Regulators investigating Fannie Mae's accounting practices have sent subpoenas to the No. 1 U.S. mortgage finance company in connection with the probe, a source familiar with the matter said on Friday.

Fannie Mae's financial regulator, the Office of Federal Housing Enterprise Oversight (search), began looking into the company's books after an accounting scandal at rival mortgage enterprise Freddie Mac (FRE) led to a $5 billion earnings restatement and the ouster of top executives last year.

Regulators uncovered errors in the way Fannie Mae (FNM) accounted for investments that had lost value and directed it in May to correct those errors. The company avoided an earnings restatement, but had to take a $278 million charge in the second quarter.

OFHEO Director Armando Falcon told Congress in July that Fannie Mae had been less than fully cooperative in meeting his office's requests for information and employee availability. Falcon said he had complained to the company in writing.
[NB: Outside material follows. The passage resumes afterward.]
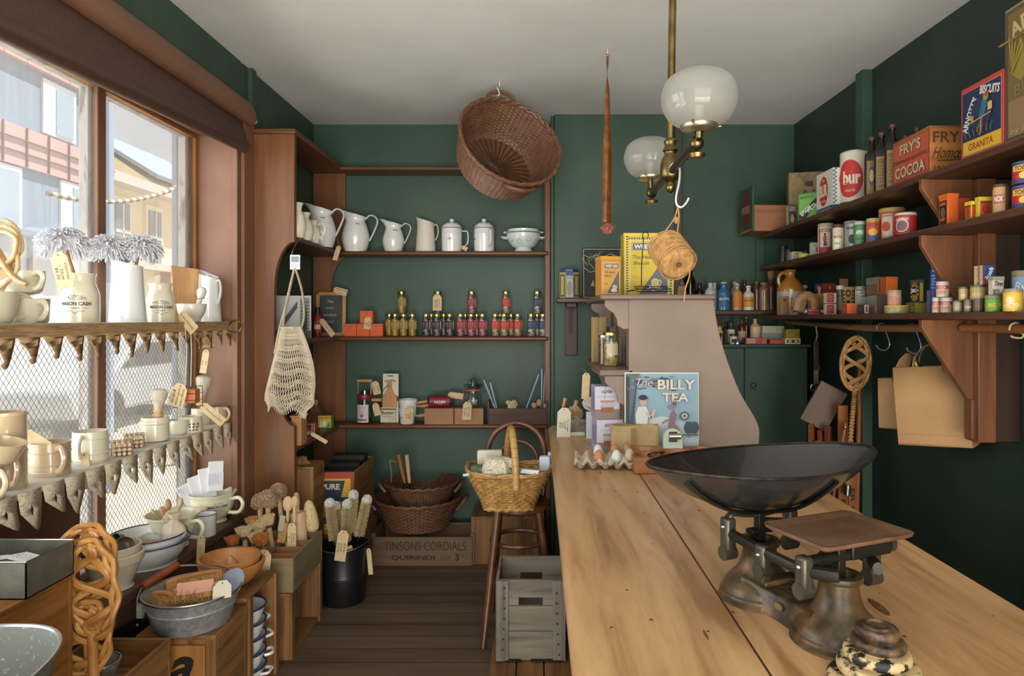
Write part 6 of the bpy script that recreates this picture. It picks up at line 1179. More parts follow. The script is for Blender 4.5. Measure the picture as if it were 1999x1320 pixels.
for y, zz in ((-.03, .014), (.04, .032), (.0, .022), (-.05, .004)): b.tube([(-.08, y, zz), (.085, y, zz)], .002, 5)
b.tube([(-.12, -.03, .006), (-.08, -.03, .012)], .003, 5); b.ob('rack', t); B(IRON).tube(smooth([P(1252, 560, 3.12) - o_, P(1253, 505, 3.12) - o_, P(1256, 470, 3.12) - o_, P(1254, 459, 3.12) - o_, P(1259, 453, 3.12) - o_, P(1265, 456, 3.12) - o_, P(1265, 464, 3.12) - o_], 5), .0024, 6).ob('handle', t)
t = thing('hearth_brush', 'small brown hearth brush standing right of the big yellow tin', 'brush', (X_(1331, 3.4), 3.4, ZS)); B(mat('straw', 'b39a6a', .9, kind='wood', c2='8a7044', s=70)).prism([(-.025, 0), (.025, 0), (.018, .06), (-.018, .06)], .02).ob('bristles', t); B(C('4a2f22', .5)).prism([(-.02, .055), (.02, .055), (.006, .085), (.004, .13), (-.004, .13), (-.006, .085)], .018).ob('handle', t, .002)
# shelves on the left of the screen
t = thing('straw_whisk', 'straw whisk broom standing on the lower shelf of the counter screen', 'broom', (X_(1171, 3.55), 3.62, ZL)); b = B(mat('straw_pale', 'b79d6d', .9, kind='wood', c2='8f7548', s=60)); b.bx(-.035, -.02, 0, .035, .02, .24); rn = random.Random(2)
for k in range(160): x = rn.uniform(-.038, .038); y = rn.uniform(-.024, .024); b.tube([(x, y, 0), (x*1.02, y, .24 + rn.uniform(-.006, .006))], .0018, 3)
b.ob('straw', t)
t = thing('pasta_jar', 'clear glass jar of pale twists on the lower shelf of the counter screen', 'jar', (X_(1193, 3.32), 3.32, ZL)); B(GLS).lathe([(0, 0), (.038, 0), (.04, .006), (.04, .14), (.037, .15), (.037, .158)], 24).ob('glass', t); B(mat('pasta', 'd2b27c', .6, kind='spangle', c2='8f7444', s=70)).lathe([(0, .003), (.036, .003), (.037, .12), (0, .125)], 20).ob('contents', t); B(GOLD).lathe([(0, .168), (.037, .168), (.04, .165), (.04, .152), (.036, .152)], 24).ob('lid', t); a = Art(cy(.0408, .055, -8)); a.rect(-.02, 0, .04, .055, 'c9c0a0', 10).scrawl(-.015, .01, .03, .05, '6b6450', 4, w=.001); a.ob(t)
t = thing('pasta_jar', 'second glass jar behind and left of the jar of pale twists', 'jar', (X_(1180, 3.42), 3.42, ZL)); B(GLS).lathe([(0, 0), (.03, 0), (.03, .14)], 20).ob('glass', t); B(mat('dried_beans', '8a5a40', .6, kind='spangle', c2='5a3826', s=80)).lathe([(0, .003), (.028, .003), (.028, .12), (0, .122)], 18).ob('contents', t); B(STEEL).lathe([(0, .15), (.031, .15), (.031, .138)], 20).ob('lid', t)
t = price_tag(None, MX.Translation(P(1145, 728, 3.4)) @ RY(3), .04, .13, string=[P(1142, 724, 3.4), P(1134, 718, 3.42)]); tag(t, 'plain kraft tag hanging from the lower shelf of the counter screen', 'price tag'); t.name = 'hanging_tag'
# ---------------------------------------------------------------- on the counter
z = CT
for k, (px, Y, w_, h_, rz) in enumerate(((1184, 3.2, .125, .152, 7), (1180, 3.22, .118, .155, 4))):
    o = carton('preserving_jar_box', ('lower', 'upper')[k] + ' white printed preserving jar box of the two stacked on the counter', 'box', (X_(px, Y) + .003, Y, z + (.153 if k else 0)), w_, .12, h_, 'c3bfd0', rz, 'preserving jar boxes'); a = Art(front(.12)); u = w_/2
    a.rect(-u, 0, u, h_*.98, 'cfcbd8').rect(-u, 0, u, h_*.3, '8a7a76').text('KILNER', 0, h_*.85, .014, '4a2a38', w=.05, bold=.02, arc=.06).ell(0, h_*.38, .034, h_*.16, 'b9b3bd').rect(-.03, h_*.2, .03, h_*.36, '9a5f38').rect(-.034, h_*.53, .034, h_*.57, 'b08a5a').rect(-.034, h_*.5, .034, h_*.53, 'a9a4ad').line([(-u*.8, h_*.68), (u*.8, h_*.68)], .001, '6a5a6a'); a.ob(o); a = Art(leftf(w_)); a.rect(-.06, 0, .06, h_*.98, 'a9a4b8').rect(-.04, h_*.2, .04, h_*.8, '8d88a0'); a.ob(o, 'side_label')
    if k: B(TWINE).tube([(-.015, -.0615, 0), (-.01, -.0615, .155), (-.01, .0615, .156)], .001, 5).ob('string', o)
t = thing('loaf_tin', 'grey metal loaf tin packed with small brushes at the far counter end', 'tin', (X_(1122, 3.6), 3.62, z)); TIN2 = mat('grey_loaf_tin', '8d8a80', .4, .5, kind='noise', c2='6b675e', s=25); b = B(TIN2); rows = [[(x*w, y*d, q) for x, y in ((-1, -1), (1, -1), (1, 1), (-1, 1))] for w, d, q in ((.075, .05, .006), (.088, .062, .075), (.085, .06, .075), (.072, .048, .01))]; b.grid(rows, True); b.bx(-.075, -.05, 0, .075, .05, .008); b.ob('tin', t, .004)
b = B(C('d0cdc2', .3)); b.lathe([(0, 0), (.092, 0), (.094, .02), (.09, .022)], 4, RZ(45) @ SCL(1.05, .8, 1)); b.ob('tray', t, .006)
price_tag(t, T_(-.058, -.078, .155) @ RY(2), .072, .16, ('Vintage', 'loaf', 'tin', '$40'), C('d3ccb8', .8), string=[(-.05, -.06, .16)]); price_tag(t, T_(.045, -.04, .19) @ RY(-62), .07, .11, ('Tin and', 'cutter $15'), C('d6d0be', .8))
for k, (dx, dy, c, lb) in enumerate(((.0, .01, BRC, 'round yellow natural sponge brush in the loaf tin'), (-.06, .03, mat('black_bristle', '2b2621', .9, kind='noise', c2='171412', s=90), 'dark bristle pipe brush at the left of the loaf tin'))):
    t2 = thing('small_brush', lb, 'brush', (X_(1122, 3.6) + dx, 3.62 + dy, z + (.11 if k == 0 else .12))); b = B(c); rn = random.Random(k)
    for i in range(260): u = rn.uniform(-.7, 1); a = rn.uniform(0, 6.28); s = sqrt(1 - u*u); v = V((s*cos(a), s*sin(a), u)); b.tube([v*.005, v*(.045 if k == 0 else .032)*rn.uniform(.9, 1.1)], .0022, 3)
    b.ob('bristles', t2); B(BEECH).tube([(0, 0, .02), (.012, 0, .075)], .011, 8).ob('handle', t2)
o = carton('white_card', 'small white card propped between the loaf tin and the jar boxes', 'card', (X_(1150, 3.5), 3.5, z), .03, .02, .14, 'd5d8de')
t = thing('paper_parcel', 'crumpled brown paper parcel standing behind the egg tray', 'parcel', (X_(1239, 3.01), 3.01, z)); b = B(mat('parcel_paper', 'b39a70', .8, kind='noise', c2='a58b60', s=14)); rows = []
for j in range(9):
    v = j/8; rows.append([((.105 + .004*sin(3*a + 6*v))*max(-1, min(1, 1.35*cos(a))) , (.028 + .003*sin(7*a))*max(-1, min(1, 1.5*sin(a)))*(1 - .25*v), .15*v + .004*sin(4*a)*v) for a in [k*pi/20 for k in range(40)]])
b.grid(rows, True); b.add(rows[-1], [tuple(range(40))]); b.ob('wrapping', t); B(C('8d7448', .8)).bx(-.02, -.0335, .0, .0, -.0325, .14).ob('paper_fold', t)
# advertising sign: generic bush scene with the lettering
t = thing('enamel_sign', 'pale blue printed tin sign with large tea lettering, leaning on the counter screen', 'sign', (X_(1292, 3.045), 3.046, z + .002)); w_, h_ = .34, .382; B(C('d8d4c4', .4)).bx(-w_/2, 0, 0, w_/2, .006, h_).ob('plate', t, .001); a = Art(pl((0, -.0004, 0), (1, 0, 0), (0, 0, 1))); S = '8fb0c0'
a.rect(-.165, .005, .165, .376, S).ell(.02, .12, .13, .045, 'b3c3c6').rect(-.165, .005, .165, .085, 'a9bcc2').ell(.0, .155, .06, .025, 'c3ccc9')
a.poly([(-.165, .08), (-.12, .08), (-.125, .2), (-.115, .3), (-.1, .376), (-.165, .376)], '5d6b72').poly([(-.165, .08), (-.15, .08), (-.148, .36), (-.165, .37)], '2f3a42').poly([(-.118, .09), (-.105, .09), (-.108, .29), (-.12, .31)], '7f97a2')
for k in range(16): a.line([(-.16 + .003*k, .1 + .015*k), (-.13 + .001*k, .13 + .014*k)], .004, '2d3840'); a.d -= a.e
for k in range(34): rn = random.Random(k); a.ell(rn.uniform(-.15, .06), rn.uniform(.3, .365), rn.uniform(.006, .016), rn.uniform(.003, .008), ('3d4a52', '55666e', '6d8590')[k % 3], 8); a.d -= a.e*.8
for x in (.13, .15, .118): a.ell(x, .13, .018, .028, '3d4f5a', 10)
a.rect(.09, .095, .165, .1, '3d4f5a')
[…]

OFHEO did not immediately respond to requests for comment.

A Fannie Mae official declined to discuss the issue.

Freddie Mac's accounting woes and disarray led to calls for tougher regulatory oversight of the two publicly traded companies, which are chartered by Congress to assist the mortgage finance markets. But legislation ground to a halt when the Treasury Department (search) said it wasn't strong enough.

In the meantime, administration officials said they would pressure the companies to accept tighter controls on their activities through regulatory measures.